:: SUPPLIED DATA ::

(begin)

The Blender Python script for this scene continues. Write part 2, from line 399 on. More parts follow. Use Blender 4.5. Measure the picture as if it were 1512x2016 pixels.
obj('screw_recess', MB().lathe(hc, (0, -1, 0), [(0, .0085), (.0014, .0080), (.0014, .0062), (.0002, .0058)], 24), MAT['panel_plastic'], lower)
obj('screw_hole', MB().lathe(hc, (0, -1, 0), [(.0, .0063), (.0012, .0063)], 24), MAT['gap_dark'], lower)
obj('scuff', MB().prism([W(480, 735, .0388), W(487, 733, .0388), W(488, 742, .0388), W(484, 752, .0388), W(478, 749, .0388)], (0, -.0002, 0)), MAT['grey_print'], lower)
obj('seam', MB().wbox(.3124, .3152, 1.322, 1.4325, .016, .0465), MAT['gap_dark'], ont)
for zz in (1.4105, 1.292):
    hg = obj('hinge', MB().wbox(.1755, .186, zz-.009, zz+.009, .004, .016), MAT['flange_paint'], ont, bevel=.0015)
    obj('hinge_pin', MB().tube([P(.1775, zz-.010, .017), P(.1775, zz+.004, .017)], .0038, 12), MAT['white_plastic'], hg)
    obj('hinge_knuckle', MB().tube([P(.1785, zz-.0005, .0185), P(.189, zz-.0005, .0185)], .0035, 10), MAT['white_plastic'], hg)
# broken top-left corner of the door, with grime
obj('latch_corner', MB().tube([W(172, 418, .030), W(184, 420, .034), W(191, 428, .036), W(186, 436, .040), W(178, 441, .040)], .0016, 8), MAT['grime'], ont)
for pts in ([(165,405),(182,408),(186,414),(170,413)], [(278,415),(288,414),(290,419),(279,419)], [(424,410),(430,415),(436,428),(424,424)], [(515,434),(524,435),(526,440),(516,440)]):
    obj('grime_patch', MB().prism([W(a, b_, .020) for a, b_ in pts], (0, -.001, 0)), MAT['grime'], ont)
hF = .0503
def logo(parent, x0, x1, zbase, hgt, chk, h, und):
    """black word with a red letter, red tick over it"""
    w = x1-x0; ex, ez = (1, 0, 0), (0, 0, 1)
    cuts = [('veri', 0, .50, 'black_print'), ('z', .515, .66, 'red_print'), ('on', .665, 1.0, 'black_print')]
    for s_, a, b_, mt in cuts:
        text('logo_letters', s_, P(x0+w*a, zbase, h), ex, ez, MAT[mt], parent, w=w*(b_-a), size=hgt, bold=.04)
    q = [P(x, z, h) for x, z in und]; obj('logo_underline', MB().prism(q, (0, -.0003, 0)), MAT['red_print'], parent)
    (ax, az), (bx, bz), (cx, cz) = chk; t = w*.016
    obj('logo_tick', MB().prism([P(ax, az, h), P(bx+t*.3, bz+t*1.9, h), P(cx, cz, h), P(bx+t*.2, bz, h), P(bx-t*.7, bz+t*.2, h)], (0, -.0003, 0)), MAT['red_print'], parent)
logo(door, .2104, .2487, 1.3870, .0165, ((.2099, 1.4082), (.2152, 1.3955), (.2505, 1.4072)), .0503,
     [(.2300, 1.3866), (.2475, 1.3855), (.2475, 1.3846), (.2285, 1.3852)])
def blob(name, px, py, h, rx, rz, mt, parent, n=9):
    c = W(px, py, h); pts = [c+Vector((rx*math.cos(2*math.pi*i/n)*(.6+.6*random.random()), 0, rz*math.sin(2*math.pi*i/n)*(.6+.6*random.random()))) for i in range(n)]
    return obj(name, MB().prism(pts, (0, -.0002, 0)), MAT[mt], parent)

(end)

:: REQUIREMENT ::
Each line of the material must be restated exactly.

:: EXERCISE ANSWER ::
The Blender Python script for this scene continues. Write part 2, from line 399 on. More parts follow. Use Blender 4.5. Measure the picture as if it were 1512x2016 pixels.
obj('screw_recess', MB().lathe(hc, (0, -1, 0), [(0, .0085), (.0014, .0080), (.0014, .0062), (.0002, .0058)], 24), MAT['panel_plastic'], lower)
obj('screw_hole', MB().lathe(hc, (0, -1, 0), [(.0, .0063), (.0012, .0063)], 24), MAT['gap_dark'], lower)
obj('scuff', MB().prism([W(480, 735, .0388), W(487, 733, .0388), W(488, 742, .0388), W(484, 752, .0388), W(478, 749, .0388)], (0, -.0002, 0)), MAT['grey_print'], lower)
obj('seam', MB().wbox(.3124, .3152, 1.322, 1.4325, .016, .0465), MAT['gap_dark'], ont)
for zz in (1.4105, 1.292):
    hg = obj('hinge', MB().wbox(.1755, .186, zz-.009, zz+.009, .004, .016), MAT['flange_paint'], ont, bevel=.0015)
    obj('hinge_pin', MB().tube([P(.1775, zz-.010, .017), P(.1775, zz+.004, .017)], .0038, 12), MAT['white_plastic'], hg)
    obj('hinge_knuckle', MB().tube([P(.1785, zz-.0005, .0185), P(.189, zz-.0005, .0185)], .0035, 10), MAT['white_plastic'], hg)
# broken top-left corner of the door, with grime
obj('latch_corner', MB().tube([W(172, 418, .030), W(184, 420, .034), W(191, 428, .036), W(186, 436, .040), W(178, 441, .040)], .0016, 8), MAT['grime'], ont)
for pts in ([(165,405),(182,408),(186,414),(170,413)], [(278,415),(288,414),(290,419),(279,419)], [(424,410),(430,415),(436,428),(424,424)], [(515,434),(524,435),(526,440),(516,440)]):
    obj('grime_patch', MB().prism([W(a, b_, .020) for a, b_ in pts], (0, -.001, 0)), MAT['grime'], ont)
hF = .0503
def logo(parent, x0, x1, zbase, hgt, chk, h, und):
    """black word with a red letter, red tick over it"""
    w = x1-x0; ex, ez = (1, 0, 0), (0, 0, 1)
    cuts = [('veri', 0, .50, 'black_print'), ('z', .515, .66, 'red_print'), ('on', .665, 1.0, 'black_print')]
    for s_, a, b_, mt in cuts:
        text('logo_letters', s_, P(x0+w*a, zbase, h), ex, ez, MAT[mt], parent, w=w*(b_-a), size=hgt, bold=.04)
    q = [P(x, z, h) for x, z in und]; obj('logo_underline', MB().prism(q, (0, -.0003, 0)), MAT['red_print'], parent)
    (ax, az), (bx, bz), (cx, cz) = chk; t = w*.016
    obj('logo_tick', MB().prism([P(ax, az, h), P(bx+t*.3, bz+t*1.9, h), P(cx, cz, h), P(bx+t*.2, bz, h), P(bx-t*.7, bz+t*.2, h)], (0, -.0003, 0)), MAT['red_print'], parent)
logo(door, .2104, .2487, 1.3870, .0165, ((.2099, 1.4082), (.2152, 1.3955), (.2505, 1.4072)), .0503,
     [(.2300, 1.3866), (.2475, 1.3855), (.2475, 1.3846), (.2285, 1.3852)])
def blob(name, px, py, h, rx, rz, mt, parent, n=9):
    c = W(px, py, h); pts = [c+Vector((rx*math.cos(2*math.pi*i/n)*(.6+.6*random.random()), 0, rz*math.sin(2*math.pi*i/n)*(.6+.6*random.random()))) for i in range(n)]
    return obj(name, MB().prism(pts, (0, -.0002, 0)), MAT[mt], parent)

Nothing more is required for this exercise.